The two mentors were also excited about the prospect of working with the seniors. Narduzzi said she is looking forward to talking with them so she can learn about their history. To White, the technology program represents a chance to learn how to connect with a different age group.

“My grandparents don’t live near me, so I don’t get to interact with the elderly at all,” White told the Chronicle in a May 12 phone interview. “This could really get me some experience.”

This will not be the last opportunity for students to get experience working with seniors. Stephan Zichella, the dean who oversees the Mountaineer Mentors, said the goal moving forward is to expand on the technology program to offer more initiatives for seniors in the next school year. Zichella said a community leaf rake and coordinated walks around the Orange Reservoir are possible activities, with more ideas currently being brainstormed.

Morelli said she would love to see WOHS continue to help the township’s senior population, and is impressed by their enthusiasm for the technology program. She has also talked with West Orange Public Library Director David Cubie and West Orange Recreation Director Bill Kehoe about initiatives that might be offered at their venues. And she definitely wants to maintain the relationship between the West Orange Police Department and the senior citizen community, pointing out that the Community Services Unit’s past presentations on senior scams and pedestrian safety have been very well received.
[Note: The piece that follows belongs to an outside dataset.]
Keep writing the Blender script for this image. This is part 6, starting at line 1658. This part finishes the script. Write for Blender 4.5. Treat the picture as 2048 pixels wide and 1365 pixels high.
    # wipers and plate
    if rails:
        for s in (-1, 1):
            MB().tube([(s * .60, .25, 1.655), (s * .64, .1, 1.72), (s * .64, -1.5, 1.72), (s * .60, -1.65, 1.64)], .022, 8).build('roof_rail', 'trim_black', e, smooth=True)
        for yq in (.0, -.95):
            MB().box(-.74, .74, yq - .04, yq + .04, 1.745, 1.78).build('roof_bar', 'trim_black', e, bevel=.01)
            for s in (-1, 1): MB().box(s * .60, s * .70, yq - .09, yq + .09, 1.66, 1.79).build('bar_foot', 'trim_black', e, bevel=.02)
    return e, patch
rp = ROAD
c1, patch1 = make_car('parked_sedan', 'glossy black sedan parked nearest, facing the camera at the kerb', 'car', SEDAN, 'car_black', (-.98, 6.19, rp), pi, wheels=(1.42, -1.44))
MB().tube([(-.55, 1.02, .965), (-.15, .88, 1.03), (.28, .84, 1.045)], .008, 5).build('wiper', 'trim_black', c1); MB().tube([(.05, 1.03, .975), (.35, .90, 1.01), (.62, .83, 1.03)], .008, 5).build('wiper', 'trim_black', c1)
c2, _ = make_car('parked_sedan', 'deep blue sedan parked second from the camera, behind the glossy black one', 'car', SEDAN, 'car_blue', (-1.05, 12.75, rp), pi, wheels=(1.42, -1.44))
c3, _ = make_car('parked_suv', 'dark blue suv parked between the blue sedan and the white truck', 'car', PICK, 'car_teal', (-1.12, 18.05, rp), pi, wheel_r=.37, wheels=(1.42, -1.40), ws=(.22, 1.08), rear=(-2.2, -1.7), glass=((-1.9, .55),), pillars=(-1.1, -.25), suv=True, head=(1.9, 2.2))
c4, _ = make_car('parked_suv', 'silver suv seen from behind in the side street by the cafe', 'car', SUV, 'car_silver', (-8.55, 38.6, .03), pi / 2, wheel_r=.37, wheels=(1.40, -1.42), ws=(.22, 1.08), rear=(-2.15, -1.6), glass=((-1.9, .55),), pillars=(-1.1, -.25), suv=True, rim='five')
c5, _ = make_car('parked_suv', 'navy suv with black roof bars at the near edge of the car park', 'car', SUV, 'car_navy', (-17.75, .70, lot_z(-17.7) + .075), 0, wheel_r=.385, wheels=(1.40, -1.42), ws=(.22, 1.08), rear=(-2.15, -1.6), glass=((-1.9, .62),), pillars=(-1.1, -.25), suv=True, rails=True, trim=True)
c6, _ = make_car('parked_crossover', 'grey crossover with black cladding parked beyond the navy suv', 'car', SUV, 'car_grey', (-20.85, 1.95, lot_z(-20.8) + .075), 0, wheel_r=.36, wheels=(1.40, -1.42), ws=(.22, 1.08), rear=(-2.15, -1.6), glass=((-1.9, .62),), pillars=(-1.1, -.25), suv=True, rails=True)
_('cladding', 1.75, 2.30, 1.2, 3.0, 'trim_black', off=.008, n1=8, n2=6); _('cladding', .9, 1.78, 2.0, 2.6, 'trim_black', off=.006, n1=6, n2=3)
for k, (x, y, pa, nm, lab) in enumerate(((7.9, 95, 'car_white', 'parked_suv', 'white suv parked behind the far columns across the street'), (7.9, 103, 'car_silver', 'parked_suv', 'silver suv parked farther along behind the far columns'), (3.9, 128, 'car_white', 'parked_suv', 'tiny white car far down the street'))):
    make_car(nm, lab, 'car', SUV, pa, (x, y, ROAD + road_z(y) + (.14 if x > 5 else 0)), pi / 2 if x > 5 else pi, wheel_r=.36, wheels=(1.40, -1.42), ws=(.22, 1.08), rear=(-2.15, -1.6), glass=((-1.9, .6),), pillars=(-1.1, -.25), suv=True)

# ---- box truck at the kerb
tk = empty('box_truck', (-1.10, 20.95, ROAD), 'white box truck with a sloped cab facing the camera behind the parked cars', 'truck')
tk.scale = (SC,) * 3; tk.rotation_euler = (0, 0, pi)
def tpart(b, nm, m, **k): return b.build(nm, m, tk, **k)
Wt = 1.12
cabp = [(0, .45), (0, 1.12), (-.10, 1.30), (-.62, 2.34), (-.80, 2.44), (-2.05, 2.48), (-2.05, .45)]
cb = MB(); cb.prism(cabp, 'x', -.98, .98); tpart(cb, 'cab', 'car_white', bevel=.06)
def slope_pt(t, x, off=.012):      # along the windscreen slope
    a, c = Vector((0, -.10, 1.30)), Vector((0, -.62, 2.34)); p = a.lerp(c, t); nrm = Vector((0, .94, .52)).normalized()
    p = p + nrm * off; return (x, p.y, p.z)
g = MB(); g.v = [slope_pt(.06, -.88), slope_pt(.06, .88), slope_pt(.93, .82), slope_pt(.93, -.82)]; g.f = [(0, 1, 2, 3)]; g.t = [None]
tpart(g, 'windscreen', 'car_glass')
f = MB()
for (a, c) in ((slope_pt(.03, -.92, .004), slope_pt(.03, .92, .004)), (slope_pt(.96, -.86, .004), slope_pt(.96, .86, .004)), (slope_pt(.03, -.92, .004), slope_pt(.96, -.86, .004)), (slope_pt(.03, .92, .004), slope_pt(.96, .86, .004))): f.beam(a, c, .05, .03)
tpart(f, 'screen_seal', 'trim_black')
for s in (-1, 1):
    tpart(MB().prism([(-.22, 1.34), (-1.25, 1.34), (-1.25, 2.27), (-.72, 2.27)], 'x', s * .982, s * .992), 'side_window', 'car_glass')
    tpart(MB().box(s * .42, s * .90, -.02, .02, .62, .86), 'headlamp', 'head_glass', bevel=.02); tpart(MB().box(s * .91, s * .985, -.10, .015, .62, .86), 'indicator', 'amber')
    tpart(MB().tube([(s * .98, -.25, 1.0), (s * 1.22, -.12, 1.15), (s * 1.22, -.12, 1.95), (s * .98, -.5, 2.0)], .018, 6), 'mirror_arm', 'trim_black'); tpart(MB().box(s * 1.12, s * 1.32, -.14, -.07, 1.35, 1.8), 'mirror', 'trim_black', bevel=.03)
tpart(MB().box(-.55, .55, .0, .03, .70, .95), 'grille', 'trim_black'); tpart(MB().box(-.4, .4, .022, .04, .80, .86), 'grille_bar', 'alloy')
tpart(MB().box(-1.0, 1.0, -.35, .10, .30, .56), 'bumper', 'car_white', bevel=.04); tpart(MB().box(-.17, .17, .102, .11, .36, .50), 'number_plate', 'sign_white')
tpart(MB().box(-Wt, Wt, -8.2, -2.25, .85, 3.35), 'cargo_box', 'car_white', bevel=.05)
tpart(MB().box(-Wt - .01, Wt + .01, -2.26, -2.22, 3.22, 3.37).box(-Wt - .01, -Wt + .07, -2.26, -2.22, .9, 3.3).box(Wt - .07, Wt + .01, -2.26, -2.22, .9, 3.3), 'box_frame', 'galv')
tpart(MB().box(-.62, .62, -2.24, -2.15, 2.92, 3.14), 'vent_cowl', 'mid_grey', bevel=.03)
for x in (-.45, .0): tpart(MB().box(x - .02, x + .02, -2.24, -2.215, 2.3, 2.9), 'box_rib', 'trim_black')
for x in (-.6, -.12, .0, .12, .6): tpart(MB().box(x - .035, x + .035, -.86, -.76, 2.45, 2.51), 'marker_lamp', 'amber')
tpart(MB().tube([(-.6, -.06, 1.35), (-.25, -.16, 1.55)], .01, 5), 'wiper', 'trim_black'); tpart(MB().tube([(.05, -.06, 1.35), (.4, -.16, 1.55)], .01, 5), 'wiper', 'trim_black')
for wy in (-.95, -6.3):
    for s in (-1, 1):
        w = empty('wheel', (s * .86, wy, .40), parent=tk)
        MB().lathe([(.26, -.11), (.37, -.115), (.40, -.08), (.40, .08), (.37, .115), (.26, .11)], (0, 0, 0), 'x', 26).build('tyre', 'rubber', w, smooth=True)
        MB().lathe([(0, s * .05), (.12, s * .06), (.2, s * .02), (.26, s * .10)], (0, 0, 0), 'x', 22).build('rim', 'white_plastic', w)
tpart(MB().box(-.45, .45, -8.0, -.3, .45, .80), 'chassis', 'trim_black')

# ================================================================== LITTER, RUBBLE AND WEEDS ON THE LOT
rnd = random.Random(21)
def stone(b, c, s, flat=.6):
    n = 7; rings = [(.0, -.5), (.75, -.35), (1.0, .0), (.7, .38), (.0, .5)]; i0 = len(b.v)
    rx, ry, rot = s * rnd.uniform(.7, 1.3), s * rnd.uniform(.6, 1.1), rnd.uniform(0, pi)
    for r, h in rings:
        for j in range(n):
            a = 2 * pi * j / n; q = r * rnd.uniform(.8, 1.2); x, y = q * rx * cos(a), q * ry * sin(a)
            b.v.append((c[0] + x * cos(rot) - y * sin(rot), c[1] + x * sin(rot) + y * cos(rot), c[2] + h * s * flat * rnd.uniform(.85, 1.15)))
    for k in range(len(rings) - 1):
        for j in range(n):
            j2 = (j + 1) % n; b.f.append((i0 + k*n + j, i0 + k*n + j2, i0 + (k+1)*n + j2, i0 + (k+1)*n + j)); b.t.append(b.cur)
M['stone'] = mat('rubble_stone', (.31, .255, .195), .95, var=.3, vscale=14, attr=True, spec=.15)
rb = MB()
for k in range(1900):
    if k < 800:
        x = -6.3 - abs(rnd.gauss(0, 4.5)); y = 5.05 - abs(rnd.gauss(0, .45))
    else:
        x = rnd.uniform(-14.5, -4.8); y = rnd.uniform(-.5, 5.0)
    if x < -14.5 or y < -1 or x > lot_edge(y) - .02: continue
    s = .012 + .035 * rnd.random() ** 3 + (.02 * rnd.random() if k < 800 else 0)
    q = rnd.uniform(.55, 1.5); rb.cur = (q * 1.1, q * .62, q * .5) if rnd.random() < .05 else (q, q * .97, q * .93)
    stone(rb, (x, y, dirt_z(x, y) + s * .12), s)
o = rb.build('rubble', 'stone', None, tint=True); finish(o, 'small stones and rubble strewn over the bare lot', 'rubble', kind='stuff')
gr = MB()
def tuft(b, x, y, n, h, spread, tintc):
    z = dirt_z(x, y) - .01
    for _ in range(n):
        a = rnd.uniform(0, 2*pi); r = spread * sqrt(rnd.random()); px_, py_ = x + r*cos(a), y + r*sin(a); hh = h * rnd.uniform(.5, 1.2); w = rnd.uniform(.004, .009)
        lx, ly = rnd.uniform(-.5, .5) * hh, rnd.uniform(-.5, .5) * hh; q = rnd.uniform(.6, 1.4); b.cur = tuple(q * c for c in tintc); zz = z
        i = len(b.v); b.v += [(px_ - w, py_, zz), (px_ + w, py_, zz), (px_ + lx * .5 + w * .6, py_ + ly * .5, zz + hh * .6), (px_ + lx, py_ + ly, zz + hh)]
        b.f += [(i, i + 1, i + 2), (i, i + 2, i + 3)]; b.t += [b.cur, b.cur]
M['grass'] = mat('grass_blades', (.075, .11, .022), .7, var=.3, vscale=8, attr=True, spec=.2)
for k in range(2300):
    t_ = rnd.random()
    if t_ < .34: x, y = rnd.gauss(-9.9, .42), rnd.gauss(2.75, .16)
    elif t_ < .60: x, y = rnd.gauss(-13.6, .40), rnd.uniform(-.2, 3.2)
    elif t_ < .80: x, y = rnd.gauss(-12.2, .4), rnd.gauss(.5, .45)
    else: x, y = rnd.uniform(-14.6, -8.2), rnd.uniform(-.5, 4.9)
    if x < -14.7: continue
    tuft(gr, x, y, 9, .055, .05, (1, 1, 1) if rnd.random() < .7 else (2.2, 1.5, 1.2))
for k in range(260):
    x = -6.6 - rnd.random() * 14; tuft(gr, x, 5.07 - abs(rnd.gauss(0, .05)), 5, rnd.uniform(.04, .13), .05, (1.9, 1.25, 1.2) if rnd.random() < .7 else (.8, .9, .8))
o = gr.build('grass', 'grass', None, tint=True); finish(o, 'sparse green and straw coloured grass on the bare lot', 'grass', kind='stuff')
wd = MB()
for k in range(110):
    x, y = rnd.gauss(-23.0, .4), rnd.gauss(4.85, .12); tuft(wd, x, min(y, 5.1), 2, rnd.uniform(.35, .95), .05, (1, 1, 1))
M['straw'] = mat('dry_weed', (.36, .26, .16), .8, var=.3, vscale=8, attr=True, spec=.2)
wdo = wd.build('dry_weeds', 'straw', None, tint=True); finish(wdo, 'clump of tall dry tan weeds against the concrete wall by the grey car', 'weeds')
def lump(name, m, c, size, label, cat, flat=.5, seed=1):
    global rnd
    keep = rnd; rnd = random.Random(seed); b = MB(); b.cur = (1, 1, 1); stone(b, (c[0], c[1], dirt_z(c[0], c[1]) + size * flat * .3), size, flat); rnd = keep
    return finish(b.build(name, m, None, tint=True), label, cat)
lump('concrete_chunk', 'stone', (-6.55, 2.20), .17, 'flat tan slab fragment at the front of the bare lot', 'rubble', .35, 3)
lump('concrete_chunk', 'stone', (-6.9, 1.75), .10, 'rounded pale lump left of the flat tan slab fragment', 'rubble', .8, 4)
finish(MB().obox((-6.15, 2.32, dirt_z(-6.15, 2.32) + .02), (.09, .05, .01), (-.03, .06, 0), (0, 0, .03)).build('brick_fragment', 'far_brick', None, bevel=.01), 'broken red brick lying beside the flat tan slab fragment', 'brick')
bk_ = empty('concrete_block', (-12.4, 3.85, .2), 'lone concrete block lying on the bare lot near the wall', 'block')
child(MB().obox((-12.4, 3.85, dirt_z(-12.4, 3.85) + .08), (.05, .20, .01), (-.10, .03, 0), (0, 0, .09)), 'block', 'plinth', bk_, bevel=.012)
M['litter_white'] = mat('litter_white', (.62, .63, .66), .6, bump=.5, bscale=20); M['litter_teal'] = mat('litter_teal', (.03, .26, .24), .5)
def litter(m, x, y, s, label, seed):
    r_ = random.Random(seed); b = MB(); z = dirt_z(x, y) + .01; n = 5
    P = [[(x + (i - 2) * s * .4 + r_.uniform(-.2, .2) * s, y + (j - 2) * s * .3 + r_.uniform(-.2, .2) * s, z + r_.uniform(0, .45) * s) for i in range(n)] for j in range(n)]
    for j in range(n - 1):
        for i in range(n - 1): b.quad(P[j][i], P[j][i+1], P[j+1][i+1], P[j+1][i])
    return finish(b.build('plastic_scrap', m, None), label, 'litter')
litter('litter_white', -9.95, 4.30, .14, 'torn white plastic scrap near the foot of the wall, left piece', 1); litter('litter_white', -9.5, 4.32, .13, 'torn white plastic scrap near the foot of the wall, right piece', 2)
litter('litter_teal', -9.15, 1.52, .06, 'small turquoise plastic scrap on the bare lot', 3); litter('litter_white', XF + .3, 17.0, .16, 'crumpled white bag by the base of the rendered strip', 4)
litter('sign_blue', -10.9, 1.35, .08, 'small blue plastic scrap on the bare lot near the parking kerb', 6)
Right now, however, everyone involved is eagerly anticipating the senior citizen technology program. Though it is still a few days away, Zichella said he believes it will be a rousing success.

“Our students will greatly benefit from this rewarding experience, and obviously our seniors could use a lot of assistance with technology,” Zichella told the Chronicle in a May 12 phone interview. “I’m very confident that this is going to be a wonderful experience and a win-win for our students and also for our seniors.”